There are several events that have been planned that I simply cannot opt out of at this point. They are not rice diet friendly at all! But instead of waiting until they have all passed at the end of the term, I plan to start this program now, with the exception of these three individual event meals. I figure, it beats binging for the next two weeks, and can help me to get into the program somewhat more slowly than I might have otherwise. It also may help me to control my intake at these events in ways I might not otherwise be willing to.

Sunday, May 4, 2008

BE the change you wish to SEE

I have been doing quite a bit of thinking since last Thursday night. You know, one of my favorite sayings is: Comparison is the root of all dissatisfaction. Soooo.....to that end, and in keeping with all of the other change that has been happening since the beginning of the year......I am beginning to see that some more change needs to take place! Oh boy! I SO like to shake things up!

I think, that in order to change my life in ways that will benefit me in the end, I am going to HAVE to make some changes in my thinking. I really must own up to MY part in the things that I am terribly dissatisfied with. AND to decide that IF I want to see change, I must first start with my own disordered thinking. Stay with me here -- if I'm not rambling too much!

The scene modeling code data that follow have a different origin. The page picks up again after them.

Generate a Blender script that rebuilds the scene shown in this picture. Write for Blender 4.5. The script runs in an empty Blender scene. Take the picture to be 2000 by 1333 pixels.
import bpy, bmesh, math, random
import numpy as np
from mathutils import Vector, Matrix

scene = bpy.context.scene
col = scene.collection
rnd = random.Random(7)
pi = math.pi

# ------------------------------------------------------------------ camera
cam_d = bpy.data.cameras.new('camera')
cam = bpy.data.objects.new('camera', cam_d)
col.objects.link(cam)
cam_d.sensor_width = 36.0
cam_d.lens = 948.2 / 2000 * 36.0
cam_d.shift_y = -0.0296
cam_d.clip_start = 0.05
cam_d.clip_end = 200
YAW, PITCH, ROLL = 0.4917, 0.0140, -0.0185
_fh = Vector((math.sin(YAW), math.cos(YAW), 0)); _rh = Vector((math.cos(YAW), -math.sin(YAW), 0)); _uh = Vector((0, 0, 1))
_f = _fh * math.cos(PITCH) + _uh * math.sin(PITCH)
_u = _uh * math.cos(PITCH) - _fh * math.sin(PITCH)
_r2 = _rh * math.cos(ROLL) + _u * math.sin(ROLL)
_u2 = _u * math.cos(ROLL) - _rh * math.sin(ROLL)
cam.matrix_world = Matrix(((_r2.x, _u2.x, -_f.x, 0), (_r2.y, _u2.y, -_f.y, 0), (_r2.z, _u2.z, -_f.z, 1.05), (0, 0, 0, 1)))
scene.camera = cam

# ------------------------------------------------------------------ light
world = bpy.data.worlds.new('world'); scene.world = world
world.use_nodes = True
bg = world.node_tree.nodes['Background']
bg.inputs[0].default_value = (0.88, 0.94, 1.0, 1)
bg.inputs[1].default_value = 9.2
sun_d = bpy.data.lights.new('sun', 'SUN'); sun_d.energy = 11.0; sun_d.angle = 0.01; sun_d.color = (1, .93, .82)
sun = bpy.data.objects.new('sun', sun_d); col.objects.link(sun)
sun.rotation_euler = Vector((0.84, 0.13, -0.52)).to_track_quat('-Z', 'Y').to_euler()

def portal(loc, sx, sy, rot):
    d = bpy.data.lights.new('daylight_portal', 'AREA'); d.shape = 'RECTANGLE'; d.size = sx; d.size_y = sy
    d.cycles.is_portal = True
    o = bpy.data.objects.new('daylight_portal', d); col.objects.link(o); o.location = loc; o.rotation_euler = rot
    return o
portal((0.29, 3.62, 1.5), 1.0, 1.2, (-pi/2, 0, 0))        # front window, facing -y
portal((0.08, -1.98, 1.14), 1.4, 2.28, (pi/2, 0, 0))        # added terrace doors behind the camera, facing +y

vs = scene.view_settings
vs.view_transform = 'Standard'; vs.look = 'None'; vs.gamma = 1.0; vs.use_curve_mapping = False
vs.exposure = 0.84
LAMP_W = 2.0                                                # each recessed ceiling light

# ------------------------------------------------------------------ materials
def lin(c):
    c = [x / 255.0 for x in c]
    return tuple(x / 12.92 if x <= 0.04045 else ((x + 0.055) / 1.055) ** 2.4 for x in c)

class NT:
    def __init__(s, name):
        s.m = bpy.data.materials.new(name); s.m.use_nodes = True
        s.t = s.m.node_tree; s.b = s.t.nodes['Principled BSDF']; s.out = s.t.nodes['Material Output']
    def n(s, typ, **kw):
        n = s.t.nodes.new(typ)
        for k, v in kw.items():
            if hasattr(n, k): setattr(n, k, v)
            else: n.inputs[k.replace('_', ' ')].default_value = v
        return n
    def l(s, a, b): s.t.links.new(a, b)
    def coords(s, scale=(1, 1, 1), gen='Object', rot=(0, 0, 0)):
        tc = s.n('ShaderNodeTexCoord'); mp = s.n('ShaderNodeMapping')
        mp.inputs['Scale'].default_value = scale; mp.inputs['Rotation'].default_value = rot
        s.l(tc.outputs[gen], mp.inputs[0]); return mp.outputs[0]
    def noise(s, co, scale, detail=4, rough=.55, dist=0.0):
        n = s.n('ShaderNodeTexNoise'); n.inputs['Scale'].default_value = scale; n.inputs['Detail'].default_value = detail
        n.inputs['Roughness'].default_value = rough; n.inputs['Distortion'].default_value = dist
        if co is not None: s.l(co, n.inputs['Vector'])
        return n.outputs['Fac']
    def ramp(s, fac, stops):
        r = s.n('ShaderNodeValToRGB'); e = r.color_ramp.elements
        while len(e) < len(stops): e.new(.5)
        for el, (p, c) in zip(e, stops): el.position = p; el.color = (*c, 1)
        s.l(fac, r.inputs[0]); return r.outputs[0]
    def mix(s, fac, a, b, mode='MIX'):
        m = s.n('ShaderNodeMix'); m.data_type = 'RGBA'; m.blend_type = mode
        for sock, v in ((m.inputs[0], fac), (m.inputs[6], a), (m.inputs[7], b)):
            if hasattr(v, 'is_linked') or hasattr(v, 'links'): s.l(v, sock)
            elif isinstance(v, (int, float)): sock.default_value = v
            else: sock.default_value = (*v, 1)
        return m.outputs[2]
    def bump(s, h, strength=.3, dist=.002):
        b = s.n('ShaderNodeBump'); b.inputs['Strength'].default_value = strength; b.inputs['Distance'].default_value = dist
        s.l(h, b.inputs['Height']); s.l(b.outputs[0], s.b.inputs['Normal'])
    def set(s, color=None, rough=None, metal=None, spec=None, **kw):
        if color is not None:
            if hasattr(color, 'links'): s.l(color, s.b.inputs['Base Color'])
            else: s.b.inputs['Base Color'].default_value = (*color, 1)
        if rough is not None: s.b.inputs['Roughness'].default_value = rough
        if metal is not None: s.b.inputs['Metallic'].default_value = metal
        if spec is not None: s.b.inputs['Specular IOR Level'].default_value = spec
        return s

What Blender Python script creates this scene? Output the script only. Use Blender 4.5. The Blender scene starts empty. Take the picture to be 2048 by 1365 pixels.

Starting with this book group I have been attending on Thursday nights, and adding a walk afterward have been REALLY good for me! It's getting me out -- making me think -- allowing me the time and freedom to really examine some of my thought processes. It's also confronting some bad thought processes that I have had my whole life. Kind of exciting, and kind of scary all at the same time. Thank you, thank you, thank you, God!

BE the change you wish to SEE. Isn't that catchy? Doesn't seem as daunting as: Eat less, exercise more. But in practice it would mean the same thing! Somehow, though, BEING the change seems less overwhelming to me.

A shift in thinking. A shift in being. The thing that scares me about this shift, is that it would require me to be more selfish than I have been in years. My focus would have to shift to my own needs for a time as I sort out what changes need to be made. How will I need to sleep? How will I need to eat? How will I need to move? What do I really want? I rarely EVER ask those questions of myself because I have been so consumed with how my children/family should sleep, eat, dress -- oh, and if there is any time left over before we have to be somewhere -- think about myself. Needless to say, I'm barely put together half the time -- not to mention under-rested, over-fed, and over-stressed. Hell, I haven't even had a professional hair-cut in five years!

Well, things are going to have to change. I feel like I've been moving in a very positive direction since the beginning of the year. And this just seems like the next logical step. So hang on baby -- it's gonna be a bumpy ride!!! (Not for you, of course, for ME!) You know, that whole "change back" thing???

Hope this wasn't too rambling for you. I've had entirely too much free time this weekend to think. Strange how that opens up the possibilities.